Après le Congrès fameux tenu à Gênes en 1892, la rupture entre socialistes-autoritaires et anarchistes devint définitive. Ce Congrès marqua dans l’histoire du parti socialiste italien une date importante et pour le mouvement anarchiste son vrai départ. Deux orateurs se signalèrent dans la défense du point de vue anarchiste : Luigi Galleani et Pietro Gori. Ce dernier — qui avait commencé sa vie militante dans les rangs de l’Internationale, à Livourne et à Pise — prenait depuis quelques années une part active à la vie du « Parti ouvrier », lequel réunissait des éléments révolutionnaires et égalitaires, libertaires et autoritaires.
De même qu’il contribua à donner, à une heure importante de son histoire, son caractère propre au mouvement anarchiste, il allait devenir, tant par la plume que par la parole, le propagandiste infatigable des idées anarchistes. Enthousiaste, fervent et inlassable, il se donna tout entier au mouvement et, en Italie d’abord, puis à l’étranger, il porta sa parole chaude et passionnée qui savait séduire et persuader.
Il naquit à Messine, le 14 août 1865. De son père, qui fut soldat et conspirateur pour l’indépendance de l’Italie, il avait hérité la fermeté du combattant ; de sa mère, tendre et cultivée, la cordialité du militant et la passion du chercheur.
Il fit ses études classiques et universitaires d’abord à Livourne puis à Pise et c’est durant ces années d’étudiant dans ces deux villes qu’il se familiarisa avec les idées socialistes, puis devint anarchiste.
C’était alors, pour l’anarchisme, en Italie, des années particulièrement pénibles au cours desquelles police et magistrature frappaient d’autant plus durement les militants que les idées exposées par ces derniers trouvaient auprès des masses une audience toujours plus grande.
Sous l’influence de Bakounine — qui apportait en Italie les idées révolutionnaires de l’Internationale et y faisait une active propagande (en opposition aux conceptions mystico-politiques de Mazzini) — des hommes comme Cafiero, Favelli et Costa donnèrent une vigoureuse impulsion au mouvement socialiste-libertaire naissant.
C’est en 1885 que le jeune Gori, encore étudiant, adhéra à ce mouvement, et en 1887 qu’il connut son premier procès pour la publication d’une brochure : Pensées rebelles qui rapporta à son auteur une année de prison. Par la suite, cette brochure connut plusieurs dizaines d’éditions, mais aucun juge n’y trouva plus alors matière à poursuites.
Malgré les persécutions — les adhérents à l’Internationale étaient présentés comme de dangereux malfaiteurs, sans cesse surveillés et persécutés par la police — Gori réussit à prendre ses grades universitaires, soutenant une thèse remarquablement courageuse à l’époque : La misère
et le crime.
En Italie, comme dans tous les pays, la vie du militant est jalonnée par les arrestations et les procès.

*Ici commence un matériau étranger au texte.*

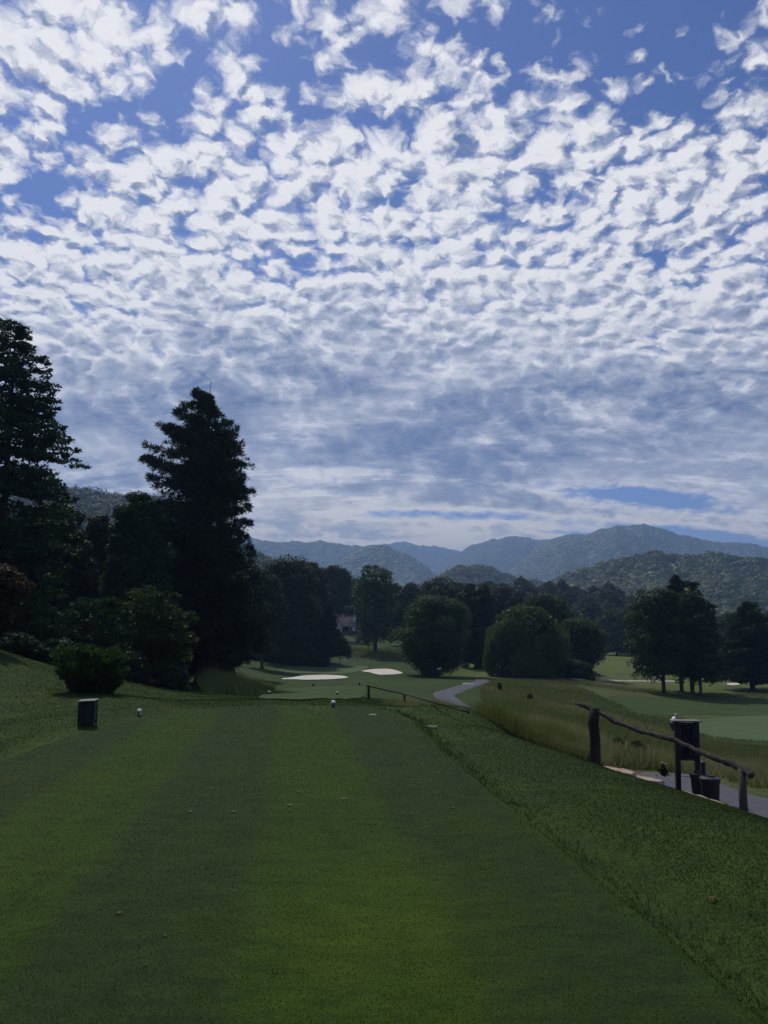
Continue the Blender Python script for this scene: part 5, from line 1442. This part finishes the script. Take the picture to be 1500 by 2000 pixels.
def inside_green(x, y):
    a = (x - GREENC[0]) / GREENC[2]; b = (y - GREENC[1]) / GREENC[3]
    return (a * a + b * b < 1) | ((y > 62) & (y < 84) & (x > 20))
PATHPTS = [hit(942, 1329, 50), hit(925, 1337, 50), hit(893, 1346, 40), hit(868, 1355.5, 35), hit(874, 1365, 35), hit(898, 1382, 32), (3.9, 29), (4.1, 22.5), (4.7, 18.5), (6.2, 16.6), hit(1310, 1516, 14), hit(1400, 1550, 11), hit(1500, 1578, 10.5)]
_ga, _gb = hit(1352, 1424, 40), hit(1620, 1425, 40); _gc, _gd = hit(1440, 1401, 40), hit(1440, 1453, 38)
GREENC = ((_ga[0] + _gb[0]) / 2, (_gc[1] + _gd[1]) / 2, (_gb[0] - _ga[0]) / 2 * 1.05, (_gc[1] - _gd[1]) / 2 * 1.12)
make_grass()
# single bushes in the meadow
for i, (px, py, w, h, lb) in enumerate([(1034, 1366, 12, 12, 'small dark bush alone in the meadow'), (1243, 1476, 40, 34, 'soft grey green bush behind the handrail'), (1205, 1462, 26, 26, 'small weedy bush right of the near rail post'), (976, 1348, 7, 15, 'tiny upright seedling by the path bend')]):
    q = hit(px, py, 15)
    plant_tree('bush', lb, px, py, q[1], [(py - h, px - w * .2, px + w * .2), (py - h * .6, px - w * .5, px + w * .5), (py - 1, px - w * .45, px + w * .45)], seed=150 + i, trunk_r=.01, leaf=.0013 * q[1], nclump=34, per=26, mat=M_WILLOW, cat='bush', inner=.1, rc=(.25, .45))

# ------------------------------------------------------------------ air
hz = MB().box((0, 150, 190), (11200, 10200, 480)).build('haze', M_STEEL)
hz.data.materials.clear()
mh, N = new_mat('haze')
pv = N.new('ShaderNodeVolumePrincipled'); pv.inputs['Color'].default_value = (.37, .58, 1.0, 1); pv.inputs['Density'].default_value = 0.00031; pv.inputs['Anisotropy'].default_value = 0.25
o_ = N.new('ShaderNodeOutputMaterial'); N.l.new(pv.outputs[0], o_.inputs['Volume'])
hz.data.materials.append(mh); tag(hz, 'thin blue haze lying over the valley and far mountains', 'haze', kind='stuff')
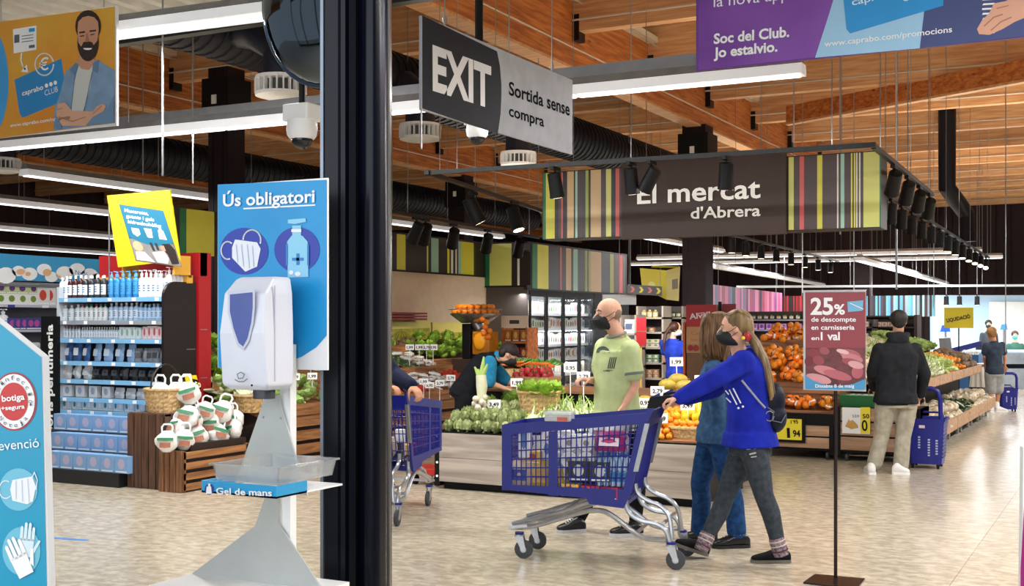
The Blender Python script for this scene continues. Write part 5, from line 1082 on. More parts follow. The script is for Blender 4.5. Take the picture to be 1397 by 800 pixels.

Certains de ceux-ci, les plus importants, eurent lieu en 1887, 89, 90, 91, 94 et 98. En 1891, avant que la scission du parti ouvrier — lequel suivait encore les directives de la première Internationale — séparât les socialistes en autoritaires et libertaires, Gori prit part au Congrès de Capolago — congrès auquel participèrent des hommes comme Saverio Merlino, Malatesta et Almicare Cipriani — qui marqua le début d’un important développement de l’action et de la propagande anarchistes en Italie.
Devenu avocat, mais ne pouvant exercer à Livourne, à cause des continuelles provocations policières, Gori se rendit à Milan où, pensait-il, il lui serait plus aisé de travailler et de lutter. C’est dans cette ville qu’il fonda —aidé par un groupe d’étudiants et d’ouvriers — le journal l’Ami du peuple dont les vingt-sept numéros publiés furent systématiquement saisis et poursuivis.
De Milan, il accourait toujours là où la présence de l’avocat était jugée nécessaire, et de nombreuses plaidoiries prononcées par lui à cette époque sont restées célèbres.
Avant 1892, socialistes-légalitaires et socialistes-anarchistes (c’est ainsi que, pendant longtemps, on appela les anarchistes en Italie) unissaient leurs efforts et, parmi les seconds, nombreux étaient ceux qui avaient adhéré au « parti ouvrier ». Comme nous l’avons dit plus haut c’est précisément au Congrès de Gênes que les deux tendances se heurtèrent, d’où résulta la scission. Le « parti ouvrier » se fractionna en « parti socialiste » et « mouvement anarchiste ».